Representando a CUT, Junéia Batista foi outra pessoa a discursar. "Nós queremos a revogação que o Lula já prometeu da reforma trabalhista, imoral, indecente", disse. Em relação ao projeto que pretende liberar a mineração em terras indígenas, declarou: "Nós não vamos poder permitir isso. Eles podem aprovar, mas nós vamos derrubar". Ela entregou ao ex-presidente petista a "plataforma de mulheres da CUT".
A representante do Movimento dos Trabalhadores Sem Teto (MTST) se referiu ao Brasil como uma nação destruída. "Não é só um país sem governo. É um país que destruiu tudo que a gente construiu no último período", acrescentou. Ainda de acordo com ela, as mulheres não estão "lutando para resistir, mas existir. E nós precisamos retomar programa de moradia". Selma Dealdina, da Coordenação Nacional de Articulação das Comunidades Rurais Quilombolas (Conaq), além de discursar, entregou a Lula um pedido de reunião, que foi assinado por ele.

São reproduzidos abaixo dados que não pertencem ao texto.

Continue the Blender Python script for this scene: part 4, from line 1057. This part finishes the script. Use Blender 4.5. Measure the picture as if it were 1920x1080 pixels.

Elisa Aníbal, da Articulação Mulheres Brasileiras (AMB), que falou, entre outras coisas, sobre a importância de se discutir direitos sexuais e reprodutivos das mulheres, presenteou o ex-presidente com um lenço roxo com a escrita "Feminismo é revolução". Já a ex-ministra chefe da Secretaria Especial de Políticas para as Mulheres do Brasil Eleonora Menicucci, em referência a sua gestão na pasta, no governo Dilma, afirmou: "Construímos as mais importantes políticas públicas para as mulheres".
Elogios a Lula foram feitos ainda pela representante do CNS: "Na questão religião, nós temos o papa Francisco, e na questão política, ambiental e social, e política pública e partidária, nós temos o companheiro Lula para nos representar". Ela disse que o político "foi uma grande liderança mundial" e falou que a reunião desta 5ª veio do desejo de mulheres de querem ficar não atrás nem à frente dos homens, mas sim ao lado. A Fenatrad entregou a Lula o plano de lutas da entidade e fez um agradecimento a ele e a Dilma, porque teriam reconhecido a categoria em seus governos.